The Royal Wellington Golf Club, founded in 1895, is one of New Zealand’s oldest golf clubs and it has established an enviable reputation of excellence. It has been a regular venue for the New Zealand Open Championships, and men's and women's national amateur championships and it is no surprise to know that this club has a strong and active membership. It is no surprise either that Her Majesty consented to the Wellington Golf Club being bestowed with the title ‘Royal’ in 2004 to commemorate the 250th year of the Royal and Ancient Golf Club of St Andrews.
The Cobham Cup, which I will present in a short time, also deserves some mention given that it is the reason we are gathered. The trophy was given by one of my predecessors and its namesake, Sir Charles John Lyttelton the Viscount Cobham who held the role from 1957 to 1962.
May I offer congratulations to all of those present that played today with the goal of winning the Cobham Cup.
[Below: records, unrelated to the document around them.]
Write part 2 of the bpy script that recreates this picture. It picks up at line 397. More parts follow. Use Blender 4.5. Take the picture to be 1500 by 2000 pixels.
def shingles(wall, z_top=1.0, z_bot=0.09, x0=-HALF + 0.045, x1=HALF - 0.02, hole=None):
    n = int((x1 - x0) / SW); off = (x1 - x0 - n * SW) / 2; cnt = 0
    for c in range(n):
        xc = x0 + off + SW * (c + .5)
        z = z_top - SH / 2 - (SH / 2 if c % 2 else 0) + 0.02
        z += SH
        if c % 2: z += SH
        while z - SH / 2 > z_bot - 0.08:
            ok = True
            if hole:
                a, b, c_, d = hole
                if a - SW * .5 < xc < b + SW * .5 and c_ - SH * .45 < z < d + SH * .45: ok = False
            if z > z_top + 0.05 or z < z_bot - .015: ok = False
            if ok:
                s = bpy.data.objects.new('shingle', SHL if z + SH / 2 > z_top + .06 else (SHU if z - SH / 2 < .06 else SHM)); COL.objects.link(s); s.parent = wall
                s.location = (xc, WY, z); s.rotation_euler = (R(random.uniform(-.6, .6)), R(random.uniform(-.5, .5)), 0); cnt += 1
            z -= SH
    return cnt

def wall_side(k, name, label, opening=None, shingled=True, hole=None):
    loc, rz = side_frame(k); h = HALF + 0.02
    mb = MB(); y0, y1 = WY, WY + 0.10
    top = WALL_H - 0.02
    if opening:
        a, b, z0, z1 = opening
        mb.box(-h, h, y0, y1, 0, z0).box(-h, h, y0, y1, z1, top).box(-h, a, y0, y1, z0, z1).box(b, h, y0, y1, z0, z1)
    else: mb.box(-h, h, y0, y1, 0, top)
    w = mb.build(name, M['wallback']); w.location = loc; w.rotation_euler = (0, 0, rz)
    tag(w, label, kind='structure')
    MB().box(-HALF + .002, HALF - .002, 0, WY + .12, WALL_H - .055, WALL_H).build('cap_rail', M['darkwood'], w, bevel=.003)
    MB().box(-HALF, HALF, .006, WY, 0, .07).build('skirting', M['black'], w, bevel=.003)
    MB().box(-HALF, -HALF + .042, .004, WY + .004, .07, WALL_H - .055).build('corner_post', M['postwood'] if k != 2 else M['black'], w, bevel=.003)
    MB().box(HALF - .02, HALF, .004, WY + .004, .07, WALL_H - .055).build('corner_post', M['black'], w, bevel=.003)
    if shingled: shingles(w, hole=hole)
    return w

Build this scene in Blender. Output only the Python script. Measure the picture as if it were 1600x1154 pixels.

To finish, it seems fitting to read the closing paragraph in the book mentioned earlier “Golf in New Zealand” by G.M. Kelly which seems to describe this Club accurately:
“Dignified and leisurely, Heretaunga is the favoured playground of an establishment, and their refuge or protest against the hurly-burly of an age–
What is life if full of care,
We have no time to stand and stare.”
And thus, on what I hope is a suitable note, I will close in New Zealand’s first language offering everyone greetings and wishing you all good health and fortitude in your endeavours. No reira, tēnā koutou, tēnā koutou, kia ora, kia kaha, tēnā koutou katoa.